State the number of lines that hold the string "part", with nothing added.
[Data lines start]
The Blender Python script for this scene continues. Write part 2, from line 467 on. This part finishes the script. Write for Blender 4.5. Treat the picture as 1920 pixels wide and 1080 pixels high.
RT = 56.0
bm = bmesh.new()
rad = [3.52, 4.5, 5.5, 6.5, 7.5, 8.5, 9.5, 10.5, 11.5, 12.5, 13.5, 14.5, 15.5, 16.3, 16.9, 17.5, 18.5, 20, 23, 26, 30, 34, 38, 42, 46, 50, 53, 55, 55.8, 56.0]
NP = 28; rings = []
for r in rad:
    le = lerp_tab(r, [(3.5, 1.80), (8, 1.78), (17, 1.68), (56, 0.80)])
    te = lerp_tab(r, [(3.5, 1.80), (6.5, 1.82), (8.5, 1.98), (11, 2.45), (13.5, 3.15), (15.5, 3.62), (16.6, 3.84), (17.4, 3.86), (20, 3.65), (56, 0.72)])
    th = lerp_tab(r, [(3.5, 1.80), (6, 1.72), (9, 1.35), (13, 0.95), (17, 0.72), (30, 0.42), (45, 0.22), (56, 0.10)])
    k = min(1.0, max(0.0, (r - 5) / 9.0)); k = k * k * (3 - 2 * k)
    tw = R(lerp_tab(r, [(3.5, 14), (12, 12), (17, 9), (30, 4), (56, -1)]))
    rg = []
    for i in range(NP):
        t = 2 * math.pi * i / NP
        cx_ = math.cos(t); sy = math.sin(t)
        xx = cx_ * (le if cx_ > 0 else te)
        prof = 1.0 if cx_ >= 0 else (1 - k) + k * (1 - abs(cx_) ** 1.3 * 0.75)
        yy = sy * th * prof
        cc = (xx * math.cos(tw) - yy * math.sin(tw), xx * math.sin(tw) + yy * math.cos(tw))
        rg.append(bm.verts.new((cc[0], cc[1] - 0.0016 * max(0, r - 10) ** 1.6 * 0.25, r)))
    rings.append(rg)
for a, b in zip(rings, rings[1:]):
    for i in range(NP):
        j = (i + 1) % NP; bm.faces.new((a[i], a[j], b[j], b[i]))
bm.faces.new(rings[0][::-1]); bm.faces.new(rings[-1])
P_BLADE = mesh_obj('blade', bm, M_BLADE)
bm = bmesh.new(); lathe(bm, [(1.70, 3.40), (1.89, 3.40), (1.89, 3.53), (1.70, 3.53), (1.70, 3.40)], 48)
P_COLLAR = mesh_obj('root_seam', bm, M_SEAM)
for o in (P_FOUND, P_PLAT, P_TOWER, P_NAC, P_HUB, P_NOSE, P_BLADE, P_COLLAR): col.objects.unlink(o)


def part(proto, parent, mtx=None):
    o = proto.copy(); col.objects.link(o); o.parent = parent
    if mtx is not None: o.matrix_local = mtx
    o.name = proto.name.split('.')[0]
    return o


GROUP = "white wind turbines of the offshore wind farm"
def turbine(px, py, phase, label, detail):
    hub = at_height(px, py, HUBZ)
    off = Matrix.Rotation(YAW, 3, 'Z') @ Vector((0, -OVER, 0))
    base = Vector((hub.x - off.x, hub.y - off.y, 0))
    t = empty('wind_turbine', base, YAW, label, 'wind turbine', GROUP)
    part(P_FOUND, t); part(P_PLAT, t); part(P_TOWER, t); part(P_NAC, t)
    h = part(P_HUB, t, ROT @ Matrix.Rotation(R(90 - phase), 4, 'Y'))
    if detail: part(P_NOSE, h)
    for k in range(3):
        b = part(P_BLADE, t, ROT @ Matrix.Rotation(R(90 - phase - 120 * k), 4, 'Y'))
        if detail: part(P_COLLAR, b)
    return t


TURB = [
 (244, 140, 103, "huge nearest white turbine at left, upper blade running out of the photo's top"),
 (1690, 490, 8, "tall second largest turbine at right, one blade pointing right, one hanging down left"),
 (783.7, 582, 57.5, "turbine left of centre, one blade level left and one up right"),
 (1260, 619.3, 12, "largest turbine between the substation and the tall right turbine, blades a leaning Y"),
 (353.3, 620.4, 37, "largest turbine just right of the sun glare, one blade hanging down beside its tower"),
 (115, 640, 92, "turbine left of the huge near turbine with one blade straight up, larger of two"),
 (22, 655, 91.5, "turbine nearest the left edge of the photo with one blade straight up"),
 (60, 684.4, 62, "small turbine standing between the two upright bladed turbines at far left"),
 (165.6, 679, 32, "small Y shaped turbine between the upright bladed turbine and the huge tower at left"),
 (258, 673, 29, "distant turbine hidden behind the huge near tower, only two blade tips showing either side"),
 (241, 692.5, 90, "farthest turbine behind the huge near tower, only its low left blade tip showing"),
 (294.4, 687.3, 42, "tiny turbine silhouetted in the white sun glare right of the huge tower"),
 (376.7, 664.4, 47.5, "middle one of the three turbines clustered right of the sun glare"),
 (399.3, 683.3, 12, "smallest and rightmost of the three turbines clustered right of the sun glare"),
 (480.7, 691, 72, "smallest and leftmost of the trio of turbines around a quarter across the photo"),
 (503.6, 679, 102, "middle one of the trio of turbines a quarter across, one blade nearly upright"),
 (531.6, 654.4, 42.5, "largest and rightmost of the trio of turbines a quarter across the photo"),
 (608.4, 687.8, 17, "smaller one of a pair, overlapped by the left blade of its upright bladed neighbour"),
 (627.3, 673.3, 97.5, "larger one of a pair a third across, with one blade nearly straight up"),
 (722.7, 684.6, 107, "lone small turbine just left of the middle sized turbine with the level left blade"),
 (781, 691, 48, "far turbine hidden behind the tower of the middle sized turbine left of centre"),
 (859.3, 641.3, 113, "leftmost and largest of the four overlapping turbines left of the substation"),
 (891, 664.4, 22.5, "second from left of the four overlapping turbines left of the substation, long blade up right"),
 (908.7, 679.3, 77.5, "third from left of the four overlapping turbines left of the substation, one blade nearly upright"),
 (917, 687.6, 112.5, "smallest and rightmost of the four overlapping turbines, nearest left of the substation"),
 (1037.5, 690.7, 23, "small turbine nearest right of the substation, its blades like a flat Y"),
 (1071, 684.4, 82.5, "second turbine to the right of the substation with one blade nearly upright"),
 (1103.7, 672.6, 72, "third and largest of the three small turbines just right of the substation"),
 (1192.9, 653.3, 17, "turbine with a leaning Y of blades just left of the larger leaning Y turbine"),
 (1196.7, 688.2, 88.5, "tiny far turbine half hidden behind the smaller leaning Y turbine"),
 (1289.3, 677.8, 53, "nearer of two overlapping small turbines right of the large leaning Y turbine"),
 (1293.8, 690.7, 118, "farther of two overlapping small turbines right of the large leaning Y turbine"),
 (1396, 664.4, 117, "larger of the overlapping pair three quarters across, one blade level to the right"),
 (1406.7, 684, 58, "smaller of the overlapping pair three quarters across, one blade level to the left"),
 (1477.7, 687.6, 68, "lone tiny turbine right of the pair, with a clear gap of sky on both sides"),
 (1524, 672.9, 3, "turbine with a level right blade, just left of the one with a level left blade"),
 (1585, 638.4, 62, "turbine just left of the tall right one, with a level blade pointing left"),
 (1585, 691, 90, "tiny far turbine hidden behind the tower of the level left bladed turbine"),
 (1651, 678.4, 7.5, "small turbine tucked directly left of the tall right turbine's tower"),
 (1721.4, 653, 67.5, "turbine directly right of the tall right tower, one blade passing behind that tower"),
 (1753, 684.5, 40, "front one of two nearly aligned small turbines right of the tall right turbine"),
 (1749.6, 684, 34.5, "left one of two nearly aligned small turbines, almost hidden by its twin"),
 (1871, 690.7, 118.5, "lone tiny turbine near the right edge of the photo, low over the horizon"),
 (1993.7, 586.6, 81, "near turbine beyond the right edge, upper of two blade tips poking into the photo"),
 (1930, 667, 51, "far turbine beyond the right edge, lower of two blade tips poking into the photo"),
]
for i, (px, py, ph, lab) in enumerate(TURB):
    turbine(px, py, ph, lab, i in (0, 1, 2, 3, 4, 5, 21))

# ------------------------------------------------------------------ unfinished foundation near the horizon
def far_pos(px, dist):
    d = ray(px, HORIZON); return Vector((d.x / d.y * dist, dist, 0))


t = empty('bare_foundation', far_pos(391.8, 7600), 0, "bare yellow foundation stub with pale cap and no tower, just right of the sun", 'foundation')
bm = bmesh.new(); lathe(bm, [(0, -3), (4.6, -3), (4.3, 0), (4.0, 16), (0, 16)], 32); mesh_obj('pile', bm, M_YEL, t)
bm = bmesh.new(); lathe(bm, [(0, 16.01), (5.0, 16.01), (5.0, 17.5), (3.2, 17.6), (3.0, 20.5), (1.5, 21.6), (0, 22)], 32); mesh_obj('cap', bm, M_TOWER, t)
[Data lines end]
Complete output:
7